#### [Aim]
Count how many lines below include the string "from", and give that number without anything else.

#### [Data provided]
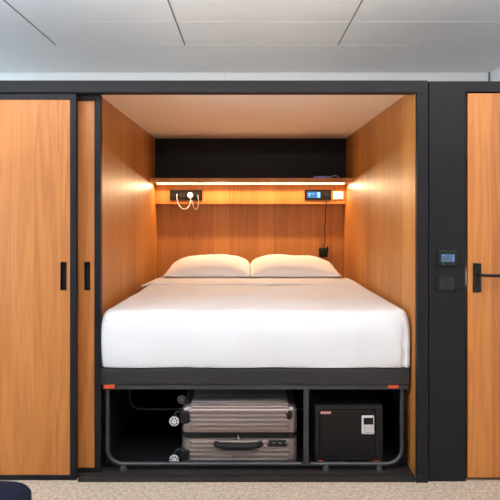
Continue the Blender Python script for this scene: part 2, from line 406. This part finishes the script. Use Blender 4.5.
# right
t_ = thing('control_panel', 'dark panel with glowing blue display on the right of the rail', 'control panel', (gx(318), yp, gz(195)))
obj('plate', B(gx(304.6), gx(331.2), yp-.010, yp, gz(200), gz(189.8), bev=.0015), 'socket_plate', t_)
sc_ = obj('screen', B(gx(307), gx(320.2), yp-.0115, yp-.0098, gz(198), gz(191.8)), 'blue_screen', t_)
bm = B(gx(317.2), gx(320), yp-.0122, yp-.0115, gz(197.6), gz(192.4)); obj('screen_column', bm, 'cyan_screen', sc_)
bm = B(gx(308.3), gx(311), yp-.0122, yp-.0115, gz(194.2), gz(193.4)); box(bm, gx(308.3), gx(310), yp-.0122, yp-.0115, gz(196), gz(195.2)); box(bm, gx(312.4), gx(314), yp-.0122, yp-.0115, gz(194.2), gz(193.6))
obj('screen_text', bm, 'cyan_screen', sc_)
obj('socket', cyl(BM(), (gx(326), yp-.0105, gz(195.2)), .02, .002, 'Y', 22), 'socket_dark', t_)
t_ = thing('light_switch', 'small white glowing switch plate at the right end of the rail', 'switch', (gx(338), yp, gz(195.5)))
obj('plate', B(gx(333), gx(343.4), yp-.008, yp, gz(199.4), gz(191.4), bev=.0015), 'white_plastic', t_)
obj('button', B(gx(334.4), gx(342), yp-.0095, yp-.0075, gz(198.3), gz(192.6), bev=.0006), 'lit_white', t_)
# charger with cord
t_ = thing('charger', 'black charger box hanging on a cord from the right control panel', 'charger', (gx(323), 5.0, gz(257)))
obj('plug', cyl(BM(), (gx(326), yp-.026, gz(195.4)), .017, .028, 'Y', 20, bev=.003), 'rubber', t_, True)
yk = 5.085; 
cab = smooth_path([(gx(326), yp-.030, gz(197.5)), (gx(325.9), yp-.034, gz(202)), (gx(325.2), yp-.02, gz(210)), (gx(325.6), yp+.01, gz(220)), (X(324.3, 5.05), 5.03, Z(230, 5.05)), (X(325, 5.08), 5.075, Z(240, 5.08)), (X(323.5, yk), yk, Z(249, yk))])
obj('cord', tube(BM(), cab, .0036, 8), 'rubber', t_, True)
obj('charger_body', B(X(319.2, yk), X(327.3, yk), yk-.02, yk+.034, Z(257, yk), Z(248.3, yk), bev=.004), 'rubber', t_, True)
obj('side_clip', B(X(326.8, yk), X(328.2, yk), yk-.012, yk+.02, Z(252.5, yk), Z(246.8, yk), bev=.001), 'rubber', t_)
# phone on shelf
ph = thing('phone', 'blue phone lying flat on the shelf above the display', 'phone', (X(322, 4.74), 4.74, SZ1))
pz = SZ1
def phfn(p):
    return p
bm = rbox(X(314, 4.67), X(331.5, 4.67), 4.662, 4.737, pz, pz+.018, (.02, .02, .006), (12, 10, 4))
obj('phone_body', bm, 'phone', ph, True)
obj('lens_bump', cyl(BM(), (X(318, 4.69), 4.69, pz+.0185), .008, .003, 'Z', 14), 'black', ph, True)
cab = smooth_path([(X(331, 4.70), 4.70, pz+.010), (X(333.5, 4.71), 4.70, pz+.022), (X(337, 4.72), 4.72, pz+.020), (X(339.8, 4.74), 4.75, pz+.003), (X(341, 4.74), 4.85, pz+.003)])
o = obj('phone_cable', tube(BM(), cab, .0024, 8), 'white_plastic', None, True, (X(336, 4.74), 4.74, pz))
tag(o, 'thin white cable arching from the phone on the shelf', 'cable')

# ------------------------------------------------------------------ bed
BF = 2.965                        # front of the bed base
bz1, bz0 = Z(368.4, BF), Z(386, BF)
bed = thing('bed_frame', 'charcoal upholstered bed base on a bent steel tube frame', 'bed', (.02, 4, .012))
def fab(p):
    n_ = noise.noise(p*5)*.003 + noise.noise(p*14)*.0012
    return p + Vector((0, n_, n_*.5))
obj('upholstered_base', rbox(X(101.2, BF)-.01, X(410.3, BF), BF, 5.03, bz0, bz1, .014, (60, 60, 8), fab), 'bed_fabric', bed, True)
rz0 = Z(390.2, BF)
bm = BM(); rx0, rx1 = X(102, BF), X(409, BF)
box(bm, rx0, rx1, BF+.012, BF+.045, rz0, bz0+.002, bev=.002); box(bm, rx0, rx0+.03, BF+.045, 5.0, rz0, bz0+.002)
box(bm, rx1-.03, rx1, BF+.045, 5.0, rz0, bz0+.002); box(bm, rx0+.03, rx1-.03, 4.97, 5.0, rz0, bz0+.002)
obj('steel_rail', bm, 'rail_dark', bed)
def ubar(y, x0, x1, zb, zt, r, rad):
    pts = [(x0, y, zt)]
    for a in range(0, 91, 10): pts.append((x0+rad-rad*math.cos(R(a)), y, zb+rad-rad*math.sin(R(a))))
    for a in range(0, 91, 10): pts.append((x1-rad+rad*math.sin(R(a)), y, zb+rad-rad*math.cos(R(a))))
    pts.append((x1, y, zt))
    return tube(BM(), pts, r, 14)
yt = BF+.030; tr_ = .0125
zb = Z(466.2, yt)+tr_
xa, xb = X(107.6, yt), X(402, yt)
obj('leg_frame', ubar(yt, xa, xb, zb, rz0+.004, tr_, .085), 'steel_dark', bed, True)
obj('leg_frame', ubar(3.52, -.763, X(390, 3.0), .155, rz0+.004, .009, .07), 'steel_dark', bed, True)
obj('leg_frame', ubar(4.75, xa, xb, zb, rz0+.004, tr_, .085), 'steel_dark', bed, True)
lx0, lx1 = rx0+.012, rx1-.012
obj('side_panel', B(lx0-.010, lx0, BF+.06, 4.95, .013, rz0), 'black_panel', bed)
obj('side_panel', B(lx1, lx1+.010, BF+.06, 4.95, .013, rz0), 'black_panel', bed)
obj('rear_panel', B(lx0, lx1, 4.93, 4.94, .013, rz0), 'black_panel', bed)
obj('divider_post', B(X(303.4, yt), X(308.6, yt), yt-.012, yt+.014, zb, rz0+.003, bev=.002), 'steel_dark', bed)
for p in (302.2, 309.8): obj('bolt', cyl(BM(), (X(p, yt), yt-.006, zb+.008), .005, .012, 'Y', 12), 'chrome', bed, True)
for p in (123.5, 326, 379):
    x = X(p, yt); bm = cyl(BM(), (x, yt, (.012+zb)/2), .021, zb-.012, 'Z', 20, r2=.014)
    obj('foot', bm, 'rail_dark', bed, True)
for p in (123.5, 379):
    x = X(p, yt); obj('foot', cyl(BM(), (x, 4.75, (.012+zb)/2), .021, zb-.012, 'Z', 20, r2=.014), 'rail_dark', bed, True)
for p, q in ((103.5, 114.2), (388.6, 398.8)):
    o = obj('tag', B(X(p, BF), X(q, BF), BF+.003, BF+.013, Z(388.6, BF), Z(384.4, BF)+(0), bev=.0015), 'orange', bed); o['label'] = 'orange fabric tag'

# mattress
mt = tag(obj('mattress', rbox(-.665, .755, 3.06, 5.02, bz1+.002, .832, .05, (30, 30, 8)), 'linen', None, True, None), 'white mattress under the duvet on the charcoal bed base', 'mattress')
# duvet: outer shell over the front and the sides
DL, DR, DF, DB, DT = -.812, .8895, 2.964, 4.52, .885
def duv(p):
    u = (p.y-DF)/(DB-DF)
    # narrower towards the head
    cx = (DL+DR)/2; s = 1 - .075*max(0, u)**1.1
    x = cx + (p.x-cx)*s + .022*max(0, u)
    bottom = max(0, min(1, (p.z-bz1)/.09)); 
    q = Vector((x, p.y, p.z))
    # tucked in at the bottom
    t_ = 1-bottom
    if p.y < DF+.06: q.y += .004*t_*t_
    q.x -= .002*t_*t_*(1 if p.x > cx else -1)*(1 if abs(p.x-cx) > .7 else 0)
    # soft wrinkles
    top = 1 if p.z > DT-.03 else 0
    nz = noise.noise(Vector((p.x*3.1, p.y*2.1, 1.7)))*.007 + noise.noise(Vector((p.x*8, p.y*5, 4.1)))*.0035
    q.z += nz*max(0, min(1, (p.z-bz1)/.2))
    if p.y < DF+.10:
        q.y += noise.noise(Vector((p.x*4, p.z*5, 9)))*.010 + noise.noise(Vector((p.x*13, p.z*9, 3)))*.004 - .010*math.sin(max(0, min(1, (p.z-bz1)/(DT-bz1)))*math.pi)
        # gathered corner at the right
        g = math.exp(-((p.x-.846-.004*math.sin(p.z*60))/.011)**2)
        fz_ = max(0, min(1, (DT-.05-p.z)/.14)); q.y += .018*g*fz_
        if p.x > .856: q.y -= (.006 + .005*math.sin(p.z*55))*fz_
        g = math.exp(-((p.x+.775)/.02)**2)
        if p.z < DT-.05: q.y += .005*g
    q.z += .004*noise.noise(Vector((p.x*6, 2, 3)))*t_
    return q
bm = rbox(DL, DR, DF, DB, bz1-.16, DT, (.04, .055, .12), (110, 80, 34))
bmesh.ops.delete(bm, geom=[f for f in bm.faces if all(v.co.z < bz1+.004 for v in f.verts) or all(v.co.y > DB-.03 and v.co.z < DT-.04 for v in f.verts)], context='FACES')
for v in bm.verts: v.co = duv(v.co)
for v in bm.verts: v.co.z = max(v.co.z, bz1+.003)
duvet = obj('duvet', bm, 'linen', None, True, (.03, 3.7, bz1))
md = duvet.modifiers.new('thickness', 'SOLIDIFY'); md.thickness = .012; md.offset = -1
tag(duvet, 'smooth white duvet covering the bed mattress', 'duvet')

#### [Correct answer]
3